As resistências da moça em ceder ao amor do narrador são tortuosas e não tão claras, até porque filtradas pela lembrança de quem fora o jovem apaixonado. Ficam alguns indícios, porém. Quando questiona as intenções do narrador, ela diz ironicamente que um casamento entre eles mostraria a serventia das leis raciais. Também adiciona que os dois são parecidos demais para protagonizar os combates ferozes que comporiam o amor, já que ambos não se atinham ao presente: “Mais que o presente, o que contava era o passado, mais que a posse, o recordar-se dela. Diante da memória, toda a posse não pode parecer senão decepcionante, banal, insuficiente”.

A negativa de Micòl talvez encontrasse uma sensação de futuro interditado. Como se ela dispusesse de sua vitalidade na determinação de ocupar o tempo que lhe restava com o que o passado foi capaz de deixar como legado belo — a poesia de Emily Dickinson que se encarrega de traduzir em sua tese de graduação — e negando a adequação aos desmandos do poder.

O saldo do passado
“O mal não tinha chegado de repente, de modo nenhum”, coloca o comunista Malnate em meio a um diálogo sobre as conjunturas políticas de então. O registro do modo do presente se alimentar do passado e viabilizar, ou não, concepções de futuro seguia pertinente em 1970, quando Vittorio De Sica dirigiu uma adaptação para o cinema de O jardim dos Finzi-Contini e a Itália assistia ao surgimento de movimentos neofascistas. Assim como ressoa pungente hoje, não apenas pela vulgaridade autoritária que tem estampado diariamente as capas dos jornais, também porque a burocracia servindo à perseguição nunca deixou de ser um aspecto reconhecível.

A presença do ontem no hoje, como configurada no romance, indica a dinâmica de conservação da memória, inerentemente ligada também às perdas do esquecimento, ao passo que remete a uma dimensão ética. Enquanto reconstrói a sua convivência com a jovem que tanto o fascinou junto àquela casa tão única, o narrador nos provoca a pensar sobre a insistência da vida, que se mostra especialmente oportuna quando os tempos são atrozes.

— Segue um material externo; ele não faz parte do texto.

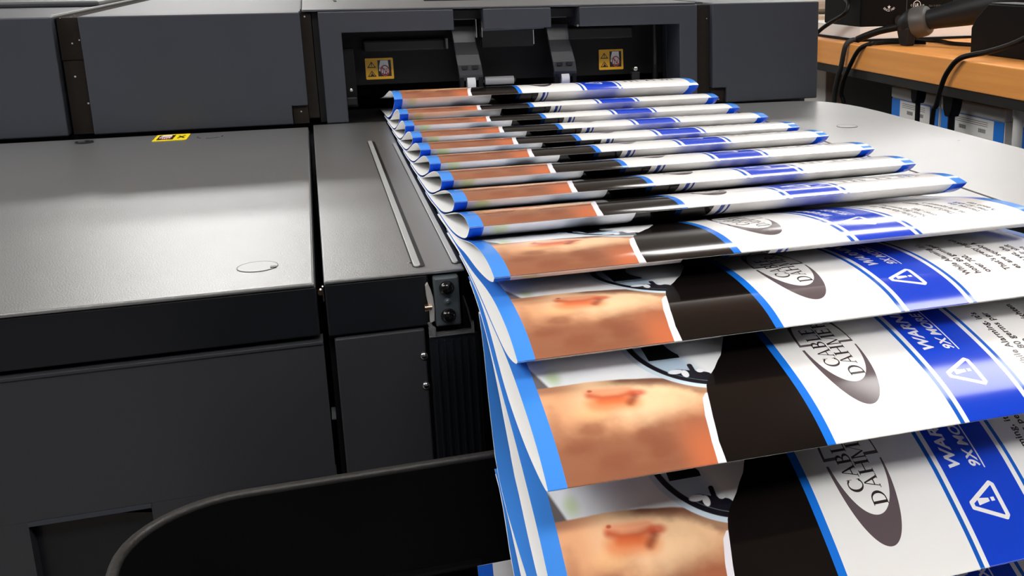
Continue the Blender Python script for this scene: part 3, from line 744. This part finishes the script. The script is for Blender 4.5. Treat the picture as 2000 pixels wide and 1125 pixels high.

E como são atrozes também os dias de hoje, momento em que é lançada uma nova tradução do romance, assassinada por Maurício Santana Dias, valeria deixar registrado um comentário de Malnate, o personagem que insistia na crença de que haveria um depois do fascismo: “Em épocas como esta, nada pode contar mais entre as pessoas do que o afeto e a estima recíprocos, do que a amizade”.

Notas

[1] Tempo e narrativa, v.2.

[2] Os nossos filhos

 

O jardim dos Finzi-Contini
Giorgio Bassani
Trad.: Maurício Santana Dias
Todavia
280 págs.
Giorgio Bassani
Nasceu em 1916, em Bolonha, e morreu em 2000, em Roma. Envolvido com a luta antifascista, foi preso em 1943. Passou a infância em Ferrara, retratada em Cinque storie Ferraresi, obra que lhe rendeu o prêmio Strega em 1956, e que volta a aparecer como tema central de Il romanzo di Ferrara, de 1974, reunindo uma série de narrativas do autor sobre a cidade. Além de romances, escreveu poemas e ensaios.
Iara Machado Pinheiro

É jornalista e mestre em teoria literária.